In the example shown, the value is set to 15. If the node is not under load when a new version releases, it restarts and updates. If it is under load when a new version releases, the maintenance window starts at 15:00 UTC. At that time, the node starts terminating client connections, restarts, and updates.

Configure a daily window with an environment variable

If your node is installed on a Linux host, we recommend that you use the environment variable method to set a maintenance window:

  1. Install your node using our default Linux Installation Guide instructions. Doing so installs a systemd .service unit file and an environment file.

  2. Open the environment file for editing. The default location is /etc/sysconfig/sdm-proxy for nodes, or /etc/sysconfig/sdm-worker for proxy clusters.
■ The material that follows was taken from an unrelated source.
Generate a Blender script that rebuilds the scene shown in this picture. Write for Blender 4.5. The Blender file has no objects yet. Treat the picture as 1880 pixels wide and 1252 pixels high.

  3. Add a new line with the SDM_MAINTENANCE_WINDOW_START variable, formatted as an integer, representing the UTC hour (0-23) that you would like to set as your maintenance window:

    SDM_RELAY_TOKEN=[redacted]
    SDM_MAINTENANCE_WINDOW_START=15
  1. Save the file.

  2. Run the following to pick up the update:

    systemctl daemon-reload
  3. Restart the service. For gateways and relays:

    systemctl restart sdm-proxy

    For proxy clusters:

    systemctl restart sdm-worker

Configure a daily window for containers with YAML

If you are using YAML to deploy the StrongDM Gateway image in a container, you can set a maintenance window by using the SDM_MAINTENANCE_WINDOW_START environment variable formatted as an integer representing the UTC hour (0-23) that you would like to set as your maintenance window:

spec: null
containers:
  - name: sdm-relay
image: 'public.ecr.aws/strongdm/relay:latest'
imagePullPolicy: Always
environment:
  - SDM_RELAY_TOKEN=[redacted]
  - "SDM_ORCHESTRATOR_PROBES=:9090"
  - SDM_MAINTENANCE_WINDOW_START=15

In the example shown, the environment variable sets a maintenance window at 15 UTC.